## SET EXERCISE
Quote the data below in full, minus the images.

★ ★ ★ ★ ★ ★ ★

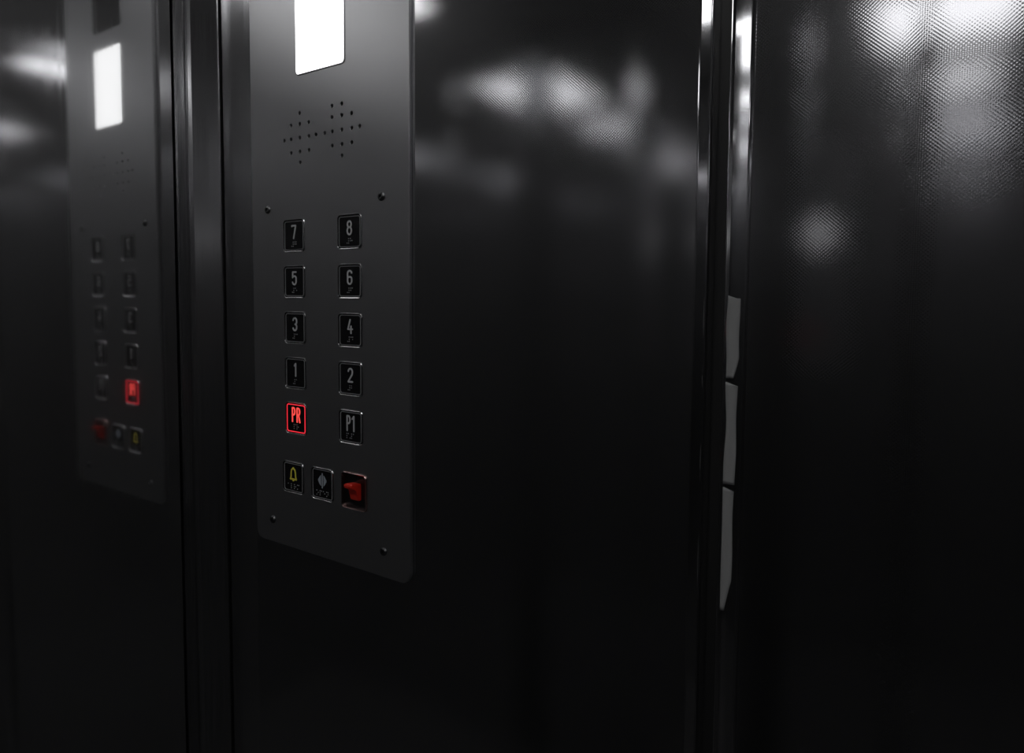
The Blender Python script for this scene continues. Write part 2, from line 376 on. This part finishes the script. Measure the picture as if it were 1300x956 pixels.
bmesh.ops.bevel(bm, geom=list(bm.edges), offset=.0007, segments=2, affect='EDGES')
bm_obj('rocker', bm, M['red'], sw, smooth=False, label='bright red rocker')

# screws
scme = None
for x, z in ((-.6272, .0925), (-.4600, .0937), (-.6260, -.2410), (-.4592, -.2405)):
    if scme is None:
        bm = bmesh.new()
        def circ(r, y, n=20): return [(r*math.cos(2*PI*t/n), y, r*math.sin(2*PI*t/n)) for t in range(n)]
        def hexr(r, y): # same vertex count, hexagonal
            out = []
            for t in range(20):
                an = 2*PI*t/20; k = math.cos(PI/6)/math.cos((an % (PI/3))-PI/6); out.append((r*k*math.cos(an), y, r*k*math.sin(an)))
            return out
        loops(bm, [circ(.0042, .0002), circ(.0042, -.0006), circ(.0036, -.0016), circ(.0026, -.0021), hexr(.0019, -.0021), hexr(.0017, -.0002)])
        s = bm_obj('screw', bm, M['screw'], panel); scme = s.data
    else: s = link('screw', scme, None, panel)
    s.location = (x, 0, z)

# ------------------------------------------------------------------ camera
cam = bpy.data.cameras.new('camera'); co = bpy.data.objects.new('camera', cam); C.objects.link(co)
f = 870.0
X = Vector((1280, -62.5, 870)).normalized(); Z = Vector((105, 14200, 870)); Z = (Z - X*Z.dot(X)).normalized(); Y = Z.cross(X)
R = Matrix((X, Y, Z))        # rows: world axes seen in camera space = camera-to-world
co.matrix_world = Matrix.Translation((0, -.46007, H)) @ R.to_4x4()
cam.sensor_width = 36; cam.lens = 36*f/1300; cam.clip_start = .01
cam.shift_y = -(478-433)/1300
cam.shift_x = 0
bpy.context.scene.camera = co

w = bpy.data.worlds.new('world'); bpy.context.scene.world = w; w.use_nodes = True
w.node_tree.nodes['Background'].inputs[0].default_value = (0, 0, 0, 1)
s = bpy.context.scene
s.view_settings.view_transform = 'Standard'; s.view_settings.look = 'None'; s.view_settings.gamma = 1
s.view_settings.use_curve_mapping = False; s.view_settings.exposure = 0
s.cycles.glossy_bounces = 10; s.cycles.max_bounces = 12
s.cycles.caustics_reflective = True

★ ★ ★ ★ ★ ★ ★

## RESPONSE TO THE EXERCISE
The Blender Python script for this scene continues. Write part 2, from line 376 on. This part finishes the script. Measure the picture as if it were 1300x956 pixels.
bmesh.ops.bevel(bm, geom=list(bm.edges), offset=.0007, segments=2, affect='EDGES')
bm_obj('rocker', bm, M['red'], sw, smooth=False, label='bright red rocker')

# screws
scme = None
for x, z in ((-.6272, .0925), (-.4600, .0937), (-.6260, -.2410), (-.4592, -.2405)):
    if scme is None:
        bm = bmesh.new()
        def circ(r, y, n=20): return [(r*math.cos(2*PI*t/n), y, r*math.sin(2*PI*t/n)) for t in range(n)]
        def hexr(r, y): # same vertex count, hexagonal
            out = []
            for t in range(20):
                an = 2*PI*t/20; k = math.cos(PI/6)/math.cos((an % (PI/3))-PI/6); out.append((r*k*math.cos(an), y, r*k*math.sin(an)))
            return out
        loops(bm, [circ(.0042, .0002), circ(.0042, -.0006), circ(.0036, -.0016), circ(.0026, -.0021), hexr(.0019, -.0021), hexr(.0017, -.0002)])
        s = bm_obj('screw', bm, M['screw'], panel); scme = s.data
    else: s = link('screw', scme, None, panel)
    s.location = (x, 0, z)

# ------------------------------------------------------------------ camera
cam = bpy.data.cameras.new('camera'); co = bpy.data.objects.new('camera', cam); C.objects.link(co)
f = 870.0
X = Vector((1280, -62.5, 870)).normalized(); Z = Vector((105, 14200, 870)); Z = (Z - X*Z.dot(X)).normalized(); Y = Z.cross(X)
R = Matrix((X, Y, Z))        # rows: world axes seen in camera space = camera-to-world
co.matrix_world = Matrix.Translation((0, -.46007, H)) @ R.to_4x4()
cam.sensor_width = 36; cam.lens = 36*f/1300; cam.clip_start = .01
cam.shift_y = -(478-433)/1300
cam.shift_x = 0
bpy.context.scene.camera = co

w = bpy.data.worlds.new('world'); bpy.context.scene.world = w; w.use_nodes = True
w.node_tree.nodes['Background'].inputs[0].default_value = (0, 0, 0, 1)
s = bpy.context.scene
s.view_settings.view_transform = 'Standard'; s.view_settings.look = 'None'; s.view_settings.gamma = 1
s.view_settings.use_curve_mapping = False; s.view_settings.exposure = 0
s.cycles.glossy_bounces = 10; s.cycles.max_bounces = 12
s.cycles.caustics_reflective = True